Melanie Wong | Apr 27, 2006 06:04 AM

Ever since reading Pia's rec for Sun Tung more than 4 years ago
([BROKEN LINK REMOVED]), I've been meaning to check it out. When David Farris (who's doing some stellar chowhounding) recommended it recently, I made a point to get over there. Peter Yee joined me for lunch last week. We decided to order heavily to make a one-stop decision on whether we liked it enough to return.

This doesn't appear to be a Shanghainese restaurant, and from the name and menu offerings seems to be Shandong. In addition to xiao long bao, the menu has a large assortment of other types of dumplings including shui jiao available in a variety of fillings. We picked the two most unusual, one with dill and the other with seafood.

First out was the seafood noodle soup (chao ma mian). This had a very light and delicate broth that I found quite cleansing, but others might consider too bland. The noodles were the softish squishy type. The calamari and shrimp were cooked just so to show their best texture and sweet fresh flavors. Slim slices of barely cooked cucumber provided the vegetable component and seemed particularly suited to the lightness of this dish. I liked it very much, but Peter seemed less taken with it. I'd like to try it in a spicy version.
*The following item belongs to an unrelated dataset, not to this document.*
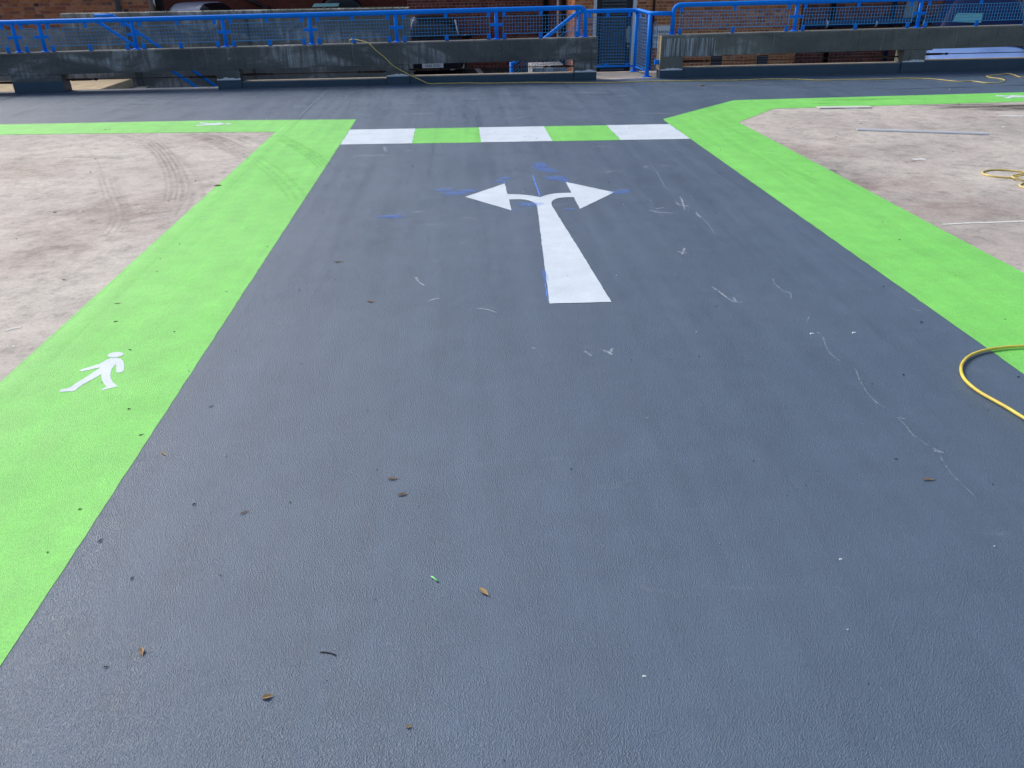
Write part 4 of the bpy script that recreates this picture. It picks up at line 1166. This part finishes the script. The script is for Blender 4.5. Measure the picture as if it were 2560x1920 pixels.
# ------------------------------------------------------------------ leaves, twigs and chips on the deck
def leaf(name, label, px, py, L, wd, ang, mat, cat='leaf', curl=.3, group='leaves and twigs on the deck', z=.0026):
    p = G(px, py)
    mb = MB(); n = 7
    vs = []
    for i in range(n):
        t_ = i / (n - 1); w_ = wd * math.sin(math.pi * min(1, t_ * 1.02 + .02)) ** .7 * (1 if t_ < .7 else .75) + .0006
        x_ = (t_ - .5) * L; zc = .0004 + curl * L * .7 * (t_ - .5) ** 2
        for k, (s, dz) in enumerate(((-1, .35 * w_), (0, 0), (1, .4 * w_))):
            vs.append((x_, s * w_ / 2 + curl * .6 * L * (t_ - .5) ** 2, zc + dz))
    b_ = len(vs)
    vs += [(x, y, z_ + .0008) for x, y, z_ in vs]
    fs = []
    for o_ in (0, b_):
        for i in range(n - 1):
            for k in (0, 1): fs.append((o_ + i * 3 + k, o_ + i * 3 + k + 1, o_ + (i + 1) * 3 + k + 1, o_ + (i + 1) * 3 + k))
    for i in range(n - 1):
        for k in (0, 2): fs.append((i * 3 + k, (i + 1) * 3 + k, b_ + (i + 1) * 3 + k, b_ + i * 3 + k))
    mb.add(vs, fs)
    mb.tube([(L * .5, curl * .6 * L * .25, .001 + curl * L * .17), (L * .66, curl * .3 * L, .0012)], .0009, 4)
    o_ = mb.build(name, mat); o_.location = (p.x, p.y, z); o_.rotation_euler = (0, 0, ang)
    return tag(o_, label, cat, group)
k_ = 1.1573
LV = [
    (848, 1036, .036, .009, .0, 'leafbrown', 'brown curled leaf mid lane, upper of two close together', 'leaf'),
    (870, 1070, .036, .010, .3, 'leafbrown', 'brown folded leaf mid lane, lower of two close together', 'leaf'),
    (1045, 1281, .042, .014, -.9, 'leaftan', 'tan leaf with dark tip right of the green stalk', 'leaf'),
    (307, 1410, .030, .013, -1.2, 'leafbrown', 'greyish brown leaf low on the left of the dark lane', 'leaf'),
    (578, 1508, .028, .013, .2, 'leaftan', 'small ragged tan leaf near the bottom of the lane', 'leaf'),
    (2005, 1038, .045, .008, -.02, 'leafbrown', 'long thin brown leaf at the right of the lane below the scratch', 'leaf'),
    (528, 1109, .030, .005, .6, 'leafbrown', 'thin brown sliver left of the two brown leaves', 'twig'),
    (353, 982, .034, .007, -.8, 'leaftan', 'tan leaf just right of the green walkway edge', 'leaf'),
    (883, 1572, .014, .007, 0, 'leaftan', 'tiny tan flake at the very bottom of the lane', 'leaf'),
    (730, 567, .055, .010, .0, 'leaftan', 'pale tan leaf left of the arrow shaft', 'leaf'),
    (800, 653, .045, .010, -.3, 'leafbrown', 'small brown leaf left of the arrow foot', 'leaf'),
    (1518, 186, .09, .035, .1, 'leafbrown', 'brown leaf on the floor near the hose right of the gateway', 'leaf'),
    (420, 1091, .022, .010, .9, 'leafdark', 'dark curled scrap on the lane left of the brown leaves', 'twig'),
    (627, 1087, .012, .007, .2, 'leafdark', 'tiny dark speck left of the two brown leaves', 'twig'),
    (456, 880, .032, .006, .8, 'leafdark', 'dark curled twig by the green edge beside the walking figure', 'twig'),
    (305, 941, .026, .007, .6, 'leafdark', 'dark twig on the green strip below the walking figure', 'twig'),
    (279, 885, .018, .009, .3, 'leafdark', 'dark scrap on green just below the walking figure', 'twig'),
    (281, 757, .026, .010, -.5, 'leafdark', 'dark scrap on green right of the figure head', 'twig'),
    (217, 1170, .030, .008, 1.2, 'leafdark', 'forked dark scrap on the left edge of the dark lane', 'twig'),
    (173, 1102, .016, .008, .3, 'leafdark', 'dark speck on the lower part of the green strip', 'twig'),
    (286, 1251, .020, .008, 1.3, 'leafdark', 'dark speck on the lane left side above the grey leaf', 'twig'),
    (230, 1443, .020, .005, .2, 'leafdark', 'short dark twig below the greyish brown leaf', 'twig'),
    (1935, 993, .020, .006, .0, 'leafdark', 'dark scrap left of the long thin brown leaf', 'twig'),
    (250, 696, .030, .010, .2, 'leafdark', 'dark speck on green above the walking figure', 'twig'),
    (254, 657, .034, .005, .3, 'leafbrown', 'thin brown twig on green far above the walking figure', 'twig'),
    (471, 402, .075, .020, .1, 'leafbrown', 'reddish leaf on bare concrete against the green edge', 'leaf'),
    (119, 460, .04, .016, .1, 'leafdark', 'dark scrap on the left bare concrete', 'twig'),
    (139, 606, .05, .010, -.2, 'leafdark', 'dark twig lower on the left bare concrete', 'twig'),
    (1990, 697, .030, .010, .6, 'leafdark', 'small dark scrap beside the right green strip above the hose loop', 'twig')]
for px, py, L_, w_, an, mt, lab, cat in LV:
    if mt == 'leafdark': L_, w_ = L_ * .72, w_ * .62
    leaf('dry_leaf' if cat == 'leaf' else 'twig', lab, px * k_, py * k_, L_, w_, an, M[mt], cat, random.uniform(.05, .3))
# green stalk and curved dark twig
pa = [G(1079 + u * 15, 1441 + u * 12, .0045) for u in (0, .3, .6, 1)]
pa[1].z += .001
q = MB(); q.tube(pa, [.0028, .003, .003, .0034], 6); tag(q.build('green_stalk', M['leafgreen'], smooth=True, at=pa[0]), 'short bright green stalk lying low in the dark lane', 'stalk')
pa = [G(a, b, .0034) for a, b in [(800, 1630), (812, 1630), (826, 1632.5), (841, 1638)]]
q = MB(); q.tube(pa, [.0016, .002, .0018, .0012], 5); tag(q.build('twig', M['leafdark'], smooth=True, at=pa[0]), 'curved black twig near the bottom of the lane', 'twig', 'leaves and twigs on the deck')
for px, py, s, lab in [(1845, 720, .012, 'white paint chip right of the long scratch'), (1754, 722, .012, 'white paint chip left of the long scratch'), (1392, 1462, .006, 'tiny white chip at the bottom centre of the lane'), (1816, 1209, .006, 'tiny white chip in the lower right of the lane'), (2135, 158, .05, 'small white chip by the foot of the right barrier')]:
    p = G(px * k_, py * k_) if px != 2135 else G(2114, 184)
    q = MB(); q.add([(-s, -s * .5, 0), (s, -s * .6, 0), (s * .9, s * .5, 0), (-s * .7, s * .6, 0), (-s * .7, -s * .3, s * .4), (s * .6, -s * .4, s * .5), (s * .6, s * .3, s * .35), (-s * .5, s * .4, s * .4)],
                    [(0, 3, 2, 1), (4, 5, 6, 7), (0, 1, 5, 4), (1, 2, 6, 5), (2, 3, 7, 6), (3, 0, 4, 7)])
    o = q.build('paint_chip', M['chip']); o.location = (p.x, p.y, .0014); tag(o, lab, 'paint chip', 'white paint chips')
gr_ = MB()
for k in range(300):
    y = random.uniform(.9, 13.5) ** 1.0
    x = random.uniform(-2.1 - y * .3, 1.4 + y * .5)
    s = random.uniform(.0015, .0045) * (1 + y * .12)
    a_ = random.uniform(0, 6.3); ca, sa = math.cos(a_) * s, math.sin(a_) * s
    z = .0030
    gr_.cur = 0 if random.random() < .75 else 1
    gr_.add([(x - ca, y - sa, z), (x + sa * .6, y - ca * .6, z), (x + ca, y + sa, z), (x - sa * .6, y + ca * .6, z), (x, y, z + s)], [(0, 1, 4), (1, 2, 4), (2, 3, 4), (3, 0, 4)])
tag(gr_.build('grit', [M['leafdark'], M['chip']]), 'fine dark and white grit scattered over the painted deck', 'grit', kind='stuff')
The xiao long bao shown below had the heavy flared top knots pinching the reasonably thin and chewy skins. They seemed to be freshly made. The soft and not overly lean pork filling was rather monotonal but I liked the meaty note it struck. I'd describe these as "juicy" rather than soupy with a nice savory stock. I enjoyed them but they don't compare to the ones at Shanghai East, the cross-town rival.

On first sampling, both Peter and I preferred the dill and pork boiled dumplings. The flavor reminded me of pelmeni and I almost wished I had some sour cream to top them. The flavor was more assertive and unusual, whereas the fish/shrimp/leek seafood dumplings seemed too tame in comparison. Also, the skin on the seafood dumplings was the same thinnish dimension but was oddly tough.
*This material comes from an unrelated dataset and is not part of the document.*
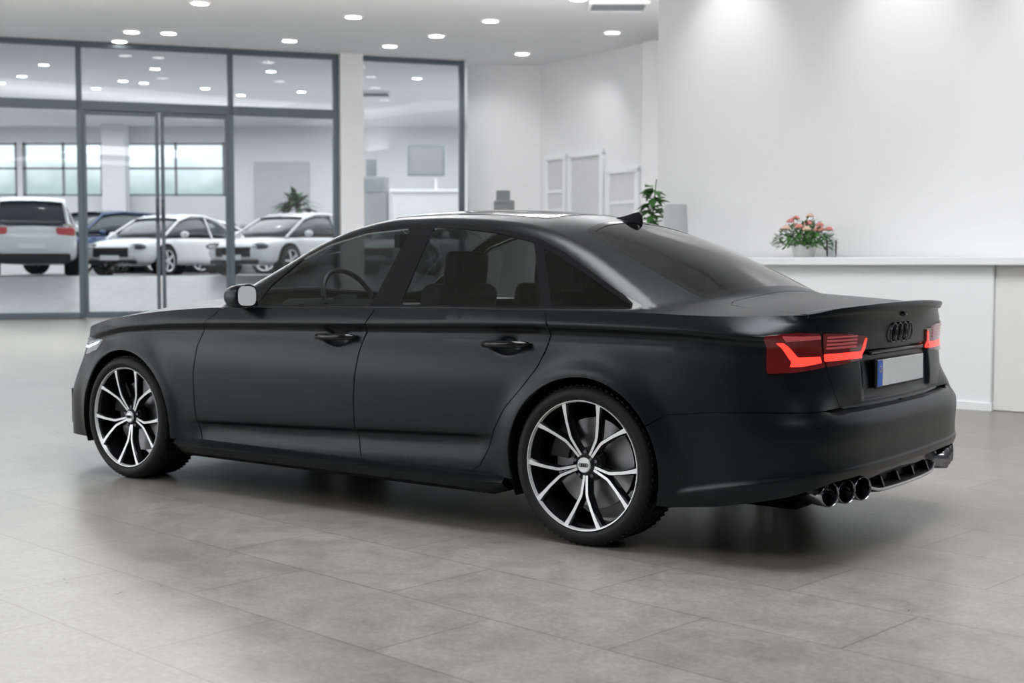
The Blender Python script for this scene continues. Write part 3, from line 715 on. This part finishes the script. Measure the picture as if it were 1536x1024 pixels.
def bay(idx,pa,pb,leaf=False):
    o=MB(); a=gp(pa,0); c=gp(pb,0); z0=.08
    o.box(((a.x+c.x)/2,(a.y+c.y)/2,(z0+CZ)/2 if not leaf else (TR+CZ)/2),((c-a).length,.02,(CZ-z0) if not leaf else CZ-TR),grot)
    o=struct(o.build('window_%d'%idx,M['pane']))
    f=MB(); barh(f,pa,pb,TR,.20); barh(f,pa,pb,CZ-.06,.12)
    if not leaf: barh(f,pa,pb,.07,.14)
    post(f,pb,0,CZ)
    f.build('window_frame',fm,o,bevel=.01)
bay(10,-500,-200); bay(11,-200,124); bay(12,124,349,True); bay(13,349,505)
for i,(pa,pb) in enumerate([(131,239),(247,343)]):
    d=MB(); post(d,pa,.02,TR-.12,.08,.09); post(d,pb,.02,TR-.12,.08,.09); barh(d,pa,pb,.08,.14,.09); barh(d,pa,pb,TR-.15,.08,.09)
    d=struct(d.build('door_%d'%(i+1),fm,bevel=.008))
    a=gp(pa,0); c=gp(pb,0); MB().box(((a.x+c.x)/2,(a.y+c.y)/2,TR/2),((c-a).length,.02,TR-.25),grot).build('door_pane',M['pane'],d)
    hp=gp(239 if i==0 else 247,0); MB().box((hp.x,hp.y-.07,2.35),(.05,.05,.5)).build('door_handle',M['darkchrome'],d,bevel=.01)
p=gp(527,0); struct(MB().box((p.x,p.y,CZ/2),(.52,.5,CZ),grot).build('wall_pillar',M['wall']))
o=MB(); a=gp(545,0); c=gp(690,0); o.box(((a.x+c.x)/2,(a.y+c.y)/2,CZ/2),((c-a).length,.02,CZ),grot); o=struct(o.build('window_14',M['pane']))
f=MB(); barh(f,545,690,CZ-.06,.10); barh(f,545,690,.08,.16); post(f,693,0,CZ,.12); f.build('window_frame',fm,o,bevel=.01)
def light(px,py,label,group=None,s=1):
    D=(CZ-HC)/((398-py)/F); x=(px-768)/F*D; r=.19*s
    t=thing('ceiling_downlight',label,'ceiling light',(x,D,CZ),0,group)
    MB().lathe([(r*.8,-.02),(r,-.015),(r*1.08,-.001)],axis='Z',seg=24).build('trim_ring',M['whiteplastic'],t)
    MB().lathe([(.0001,-.012),(r*.82,-.014)],axis='Z',seg=24).build('lens',M['lamp'],t)
DLs=[(306,10,'bright round downlight nearest the top edge above the glass entrance'),(533,30,'round downlight alone above the white pillar, near the top of the photo'),(736,36,'round downlight above the black car roof, left of the ceiling vent'),(866,4,'round downlight at the very top edge beside the ceiling vent'),(204,52,'left one of two close downlights above the entrance doors'),(186,66,'faint downlight at the ceiling edge just above the entrance frame'),(259,54,'right one of two close downlights above the entrance doors'),(438,65,'round downlight just in front of the right entrance pane'),(587,73,'round downlight at the ceiling edge just right of the white pillar'),(656,58,'round downlight above the second glass pane'),(917,53,'round downlight directly below the ceiling vent'),(783,84,'farthest round downlight by the corner of the white alcove')]
for a_,b_,l in DLs: light(a_,b_,l)
for a_,b_ in [(73,100),(8,127),(40,117),(238,106),(190,124),(221,127),(150,135),(312,135),(410,110),(365,145),(627,120),(455,140)]:
    light(a_,b_,'small round downlight in the car hall behind the glass partition','hall downlights behind the glass',.8)
def vent(px,py,label,w=.95,d=.5):
    D=(CZ-HC)/((398-py)/F); x=(px-768)/F*D
    t=thing('ceiling_vent',label,'air vent',(x,D,CZ))
    b=MB(); b.box((0,d/2,-.03),(w,.06,.06)).box((0,-d/2,-.03),(w,.06,.06)).box((w/2,0,-.03),(.06,d,.06)).box((-w/2,0,-.03),(.06,d,.06)); b.build('frame',M['whiteplastic'],t)
    b=MB()
    for k in range(6): b.box((0,-d/2+d*(k+.5)/6,-.03),(w,.07,.012),Matrix.Rotation(.6,3,'X'))
    b.build('slats',M['grey'],t); MB().box((0,0,-.005),(w,d,.01)).build('backing',M['grey'],t)
vent(925,13,'rectangular slatted ceiling vent near the top right of the ceiling',1.05,.75); vent(565,142,'slatted ceiling vent seen behind the second glass pane',.8,.8)
def onw2(px):
    a,b_=wc1,w2e; u=(px-768)/F
    t=(u*a.y-a.x)/((b_.x-a.x)-u*(b_.y-a.y)); return a+(b_-a)*t
wdir=(w2e-wc1).normalized(); wrot=Matrix.Rotation(math.atan2(wdir.y,wdir.x),3,'Z'); wn=Vector((wdir.y,-wdir.x,0))
def wdoor(idx,pa,pb,py_top,rail=True):
    a=onw2(pa); b_=onw2(pb); D=(a.y+b_.y)/2; zt=HC+(398-py_top)/F*D; m_=(a+b_)/2; L=(b_-a).length
    nn=wn if wn.y<0 else -wn
    o=MB().box(m_+nn*.02+Vector((0,0,zt/2)),(L,.06,zt),wrot).build('door_%d'%idx,M['doorwhite']); struct(o)
    f=MB()
    for p in (a,b_): f.box(p+nn*.05+Vector((0,0,zt/2)),(.12,.1,zt),wrot)
    f.box(m_+nn*.05+Vector((0,0,zt)),(L+.12,.1,.14),wrot)
    if rail: f.box(m_+nn*.06+Vector((0,0,zt*.78)),(L,.03,.08),wrot).box(m_+nn*.06+Vector((0,0,zt*.66)),(L,.03,.08),wrot)
    f.build('door_frame',M['counter'],o,bevel=.01)
wdoor(4,822,850,237); wdoor(5,857,905,232,False); wdoor(6,914,958,256)
K0=Vector(((900-768)/F*12.9,12.9,0)); K1=Vector((3.81,10.4,0)); kd=(K1-K0).normalized(); kn=Vector((-kd.y,kd.x,0)); krot=Matrix.Rotation(math.atan2(kd.y,kd.x),3,'Z')
K2=K1+kd*1.6
ct=thing('reception_counter','long white reception counter with a thin overhanging top behind the car','counter',(0,0,0))
m_=(K0+K1)/2+kn*.35; MB().box((m_.x,m_.y,.58),((K1-K0).length,.7,1.16),krot).build('counter_body',M['counter'],ct,bevel=.01)
m_=(K0+K1)/2+kn*.37; MB().box((m_.x,m_.y,.03),((K1-K0).length+.02,.78,.06),krot).build('plinth',M['counter'],ct)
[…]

However, taking the extra dumplings home and reheating them in some chicken stock, the seafood dumplings shined far more brightly. The intense dill flavor had become coarser and overpowered the pork taste. On the other hand, the seafood dumplings' clean and bright flavors pumped up even more in soup. Also, the wrappers hit a silky texture and I suspect that the toughness was due to slight undercooking the first go-round.

We agreed that this spot merits more exploration. Hope to hear more recommendations!